Method validation and measurement uncertainty estimation in trace element determinations in water samples using total reflection X-rays fluorescence spectrometry

Abstract

This study validated a spectrometric method to determine the concentration of 8 elements such as chromium, manganese, iron, nickel, copper, zinc, arsenic and lead in water samples using total reflection X-ray fluorescence (TXRF). Method validation was conducted to determine its linearity, precision, limit of detection (LOD), limit of quantitation (LOQ), reproducibility and robustness using a certified multielement standard. A broad linear range of concentration was achieved for the elements with high coefficient of determination, R² > 0.99, particularly the linearity of Fe and Zn extended up to 10,000 μg/L. Five replicate analyses reported high repeatability or precision with <5 % relative standard deviation.
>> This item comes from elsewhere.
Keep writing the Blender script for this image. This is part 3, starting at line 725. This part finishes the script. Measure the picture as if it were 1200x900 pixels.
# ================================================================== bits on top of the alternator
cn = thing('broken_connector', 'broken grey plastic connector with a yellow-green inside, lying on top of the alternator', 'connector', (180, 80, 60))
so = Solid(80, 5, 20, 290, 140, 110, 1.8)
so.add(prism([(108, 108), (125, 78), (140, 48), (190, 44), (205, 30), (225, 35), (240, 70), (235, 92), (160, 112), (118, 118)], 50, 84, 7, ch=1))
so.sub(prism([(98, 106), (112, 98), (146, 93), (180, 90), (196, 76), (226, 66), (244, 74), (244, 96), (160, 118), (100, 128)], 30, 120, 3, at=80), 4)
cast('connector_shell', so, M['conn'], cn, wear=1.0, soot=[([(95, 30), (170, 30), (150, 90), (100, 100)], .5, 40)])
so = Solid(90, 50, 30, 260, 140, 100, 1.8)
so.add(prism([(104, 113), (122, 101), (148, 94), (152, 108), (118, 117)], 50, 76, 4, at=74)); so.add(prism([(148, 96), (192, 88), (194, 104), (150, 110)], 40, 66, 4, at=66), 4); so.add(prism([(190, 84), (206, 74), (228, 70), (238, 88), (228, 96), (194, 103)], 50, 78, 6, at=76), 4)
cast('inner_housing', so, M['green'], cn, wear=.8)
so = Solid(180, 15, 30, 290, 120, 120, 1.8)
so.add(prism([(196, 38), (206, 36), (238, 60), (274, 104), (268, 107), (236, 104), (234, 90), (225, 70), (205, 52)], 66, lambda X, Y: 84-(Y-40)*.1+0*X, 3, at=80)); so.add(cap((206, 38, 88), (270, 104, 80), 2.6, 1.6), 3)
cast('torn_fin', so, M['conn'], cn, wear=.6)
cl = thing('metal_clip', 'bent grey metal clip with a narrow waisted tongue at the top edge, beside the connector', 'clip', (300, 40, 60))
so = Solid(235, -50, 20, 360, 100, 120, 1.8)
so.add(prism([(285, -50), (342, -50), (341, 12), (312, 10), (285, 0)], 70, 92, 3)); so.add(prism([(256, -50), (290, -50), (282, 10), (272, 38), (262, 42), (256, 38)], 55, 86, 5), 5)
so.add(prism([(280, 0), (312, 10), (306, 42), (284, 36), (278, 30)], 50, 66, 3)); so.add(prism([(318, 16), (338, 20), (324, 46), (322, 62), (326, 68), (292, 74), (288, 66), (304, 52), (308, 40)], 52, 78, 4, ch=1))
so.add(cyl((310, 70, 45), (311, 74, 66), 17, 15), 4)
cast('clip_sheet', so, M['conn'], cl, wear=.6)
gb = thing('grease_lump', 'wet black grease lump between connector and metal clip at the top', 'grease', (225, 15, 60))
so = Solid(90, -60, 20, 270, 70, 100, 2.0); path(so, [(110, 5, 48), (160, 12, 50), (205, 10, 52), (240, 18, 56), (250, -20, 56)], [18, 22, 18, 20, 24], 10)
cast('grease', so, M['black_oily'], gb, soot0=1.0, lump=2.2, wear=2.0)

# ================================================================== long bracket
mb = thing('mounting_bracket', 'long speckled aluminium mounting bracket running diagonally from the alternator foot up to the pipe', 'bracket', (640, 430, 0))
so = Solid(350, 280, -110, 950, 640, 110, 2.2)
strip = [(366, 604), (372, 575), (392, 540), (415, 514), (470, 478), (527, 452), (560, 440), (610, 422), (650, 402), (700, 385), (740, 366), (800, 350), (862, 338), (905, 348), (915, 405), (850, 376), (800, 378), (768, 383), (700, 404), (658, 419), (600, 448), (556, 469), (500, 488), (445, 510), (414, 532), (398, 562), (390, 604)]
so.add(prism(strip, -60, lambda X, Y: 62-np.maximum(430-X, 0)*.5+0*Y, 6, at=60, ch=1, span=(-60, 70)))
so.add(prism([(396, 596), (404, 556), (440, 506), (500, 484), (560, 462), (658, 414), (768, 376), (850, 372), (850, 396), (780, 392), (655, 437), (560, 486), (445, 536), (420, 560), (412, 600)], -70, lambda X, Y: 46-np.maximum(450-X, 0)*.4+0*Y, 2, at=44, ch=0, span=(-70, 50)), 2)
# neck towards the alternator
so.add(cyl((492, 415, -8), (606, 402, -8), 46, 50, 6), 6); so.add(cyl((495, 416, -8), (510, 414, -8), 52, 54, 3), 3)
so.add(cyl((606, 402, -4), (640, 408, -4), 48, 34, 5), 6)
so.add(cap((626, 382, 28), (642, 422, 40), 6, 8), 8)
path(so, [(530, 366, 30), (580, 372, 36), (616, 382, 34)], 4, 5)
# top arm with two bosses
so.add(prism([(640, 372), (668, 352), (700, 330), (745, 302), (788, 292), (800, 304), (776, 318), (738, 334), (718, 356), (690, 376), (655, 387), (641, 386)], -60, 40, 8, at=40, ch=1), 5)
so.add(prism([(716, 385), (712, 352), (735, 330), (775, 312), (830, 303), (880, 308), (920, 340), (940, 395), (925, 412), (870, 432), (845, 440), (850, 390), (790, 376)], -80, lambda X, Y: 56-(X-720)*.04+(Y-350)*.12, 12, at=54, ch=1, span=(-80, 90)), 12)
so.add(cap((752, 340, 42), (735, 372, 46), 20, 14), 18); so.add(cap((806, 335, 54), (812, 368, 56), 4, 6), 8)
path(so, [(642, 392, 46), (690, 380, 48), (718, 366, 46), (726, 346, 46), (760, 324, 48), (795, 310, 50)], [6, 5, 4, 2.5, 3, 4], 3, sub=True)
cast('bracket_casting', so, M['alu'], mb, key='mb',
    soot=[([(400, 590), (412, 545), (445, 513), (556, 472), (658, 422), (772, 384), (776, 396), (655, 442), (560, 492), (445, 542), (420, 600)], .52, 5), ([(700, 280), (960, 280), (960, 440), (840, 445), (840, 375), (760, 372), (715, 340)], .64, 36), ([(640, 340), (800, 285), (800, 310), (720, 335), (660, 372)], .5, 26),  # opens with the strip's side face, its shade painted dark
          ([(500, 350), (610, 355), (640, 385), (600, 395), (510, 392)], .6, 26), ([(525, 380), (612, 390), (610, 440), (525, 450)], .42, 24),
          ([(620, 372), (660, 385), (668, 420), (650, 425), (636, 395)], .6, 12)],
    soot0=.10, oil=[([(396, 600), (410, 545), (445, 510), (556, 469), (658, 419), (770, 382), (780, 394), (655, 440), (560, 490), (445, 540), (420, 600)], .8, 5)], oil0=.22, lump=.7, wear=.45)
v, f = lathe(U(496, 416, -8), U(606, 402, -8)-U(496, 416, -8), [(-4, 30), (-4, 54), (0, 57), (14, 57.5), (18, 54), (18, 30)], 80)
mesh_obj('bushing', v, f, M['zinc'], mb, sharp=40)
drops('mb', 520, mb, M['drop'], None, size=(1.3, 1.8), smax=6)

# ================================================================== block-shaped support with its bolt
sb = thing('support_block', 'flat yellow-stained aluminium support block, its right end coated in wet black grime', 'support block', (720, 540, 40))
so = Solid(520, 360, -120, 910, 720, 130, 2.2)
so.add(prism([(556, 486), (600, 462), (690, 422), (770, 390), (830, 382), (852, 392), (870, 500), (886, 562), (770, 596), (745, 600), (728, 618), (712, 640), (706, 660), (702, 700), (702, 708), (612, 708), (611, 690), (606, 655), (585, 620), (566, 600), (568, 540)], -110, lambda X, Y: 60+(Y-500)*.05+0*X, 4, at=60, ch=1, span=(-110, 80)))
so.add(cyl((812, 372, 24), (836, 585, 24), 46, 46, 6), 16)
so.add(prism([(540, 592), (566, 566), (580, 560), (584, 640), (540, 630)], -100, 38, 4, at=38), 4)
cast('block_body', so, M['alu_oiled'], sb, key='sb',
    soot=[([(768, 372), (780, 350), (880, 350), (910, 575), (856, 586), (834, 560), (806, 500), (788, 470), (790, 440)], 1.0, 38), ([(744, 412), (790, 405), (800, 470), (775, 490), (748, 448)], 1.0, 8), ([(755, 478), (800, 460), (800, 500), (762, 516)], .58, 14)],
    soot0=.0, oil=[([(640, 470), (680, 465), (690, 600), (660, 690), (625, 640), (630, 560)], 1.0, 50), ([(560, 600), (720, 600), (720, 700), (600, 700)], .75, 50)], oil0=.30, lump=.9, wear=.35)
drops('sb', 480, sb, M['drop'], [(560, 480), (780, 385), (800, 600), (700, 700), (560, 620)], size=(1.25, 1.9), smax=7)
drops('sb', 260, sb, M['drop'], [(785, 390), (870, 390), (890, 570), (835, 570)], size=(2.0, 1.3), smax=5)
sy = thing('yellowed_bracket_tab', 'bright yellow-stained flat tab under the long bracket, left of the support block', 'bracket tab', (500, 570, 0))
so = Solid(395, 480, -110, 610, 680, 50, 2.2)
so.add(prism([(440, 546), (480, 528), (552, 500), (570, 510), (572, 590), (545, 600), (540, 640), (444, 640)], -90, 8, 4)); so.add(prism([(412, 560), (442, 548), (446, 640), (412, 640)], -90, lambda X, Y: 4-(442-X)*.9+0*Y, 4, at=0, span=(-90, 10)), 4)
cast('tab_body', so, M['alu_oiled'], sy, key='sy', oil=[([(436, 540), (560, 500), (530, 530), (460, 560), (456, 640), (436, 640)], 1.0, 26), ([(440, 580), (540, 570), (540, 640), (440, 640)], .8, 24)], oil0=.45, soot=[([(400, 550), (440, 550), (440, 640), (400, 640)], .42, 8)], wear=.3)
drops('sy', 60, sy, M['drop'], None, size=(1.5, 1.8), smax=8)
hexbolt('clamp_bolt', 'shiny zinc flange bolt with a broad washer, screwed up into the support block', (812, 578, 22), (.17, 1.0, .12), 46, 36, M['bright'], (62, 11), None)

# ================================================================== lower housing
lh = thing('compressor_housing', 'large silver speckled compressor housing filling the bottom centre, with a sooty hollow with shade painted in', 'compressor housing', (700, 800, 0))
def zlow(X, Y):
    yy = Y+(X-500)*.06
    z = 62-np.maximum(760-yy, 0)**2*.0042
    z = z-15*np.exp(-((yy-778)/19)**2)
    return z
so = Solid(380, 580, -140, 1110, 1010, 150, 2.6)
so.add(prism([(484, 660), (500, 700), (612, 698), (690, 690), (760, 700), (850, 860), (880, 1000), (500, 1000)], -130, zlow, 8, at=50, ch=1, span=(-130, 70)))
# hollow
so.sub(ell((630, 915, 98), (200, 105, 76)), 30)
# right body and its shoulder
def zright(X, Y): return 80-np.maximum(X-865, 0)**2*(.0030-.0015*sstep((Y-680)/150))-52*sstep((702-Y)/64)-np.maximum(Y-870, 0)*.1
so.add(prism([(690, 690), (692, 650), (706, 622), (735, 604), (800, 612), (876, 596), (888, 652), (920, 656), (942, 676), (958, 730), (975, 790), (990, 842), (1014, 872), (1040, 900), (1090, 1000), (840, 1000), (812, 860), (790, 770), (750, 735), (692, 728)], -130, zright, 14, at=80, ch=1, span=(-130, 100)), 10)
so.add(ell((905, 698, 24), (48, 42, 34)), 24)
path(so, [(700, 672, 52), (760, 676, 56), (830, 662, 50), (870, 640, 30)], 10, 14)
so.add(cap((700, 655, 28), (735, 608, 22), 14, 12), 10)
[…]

The LOD (0.88–2.37 μg/L) and LOQ (2.92–7.91 μg/L) inversely increased with the decreasing atomic number of elements. Highly reproducible results were achieved with the relative percent difference (RPD), <9 % between 2 different operators over a few weeks of testing. The spectrometer still maintained its robustness with <4 % RPD, even operating at elevated temperature at 32 °C. Method performance was verified through spiking tests in drinking water with 82.6 %–103.9 % recovery at 100–300 μg/L. Its high performance was also verified with element recoveries of 81.4 %–112.8 % at 300 μg/L in the complex matrix interference background of groundwater. The participation of proficiency testing for elements in waste water achieved satisfactory results with the z-score < 0.7. Instrument sensitivity was the main contributor of measurement uncertainty, ranging from 11.8 % to 12.8 % of the measured values. Therefore, TXRF is a fast, reliable and feasible technique for trace elemental analysis as demonstrated from its validation and verification data.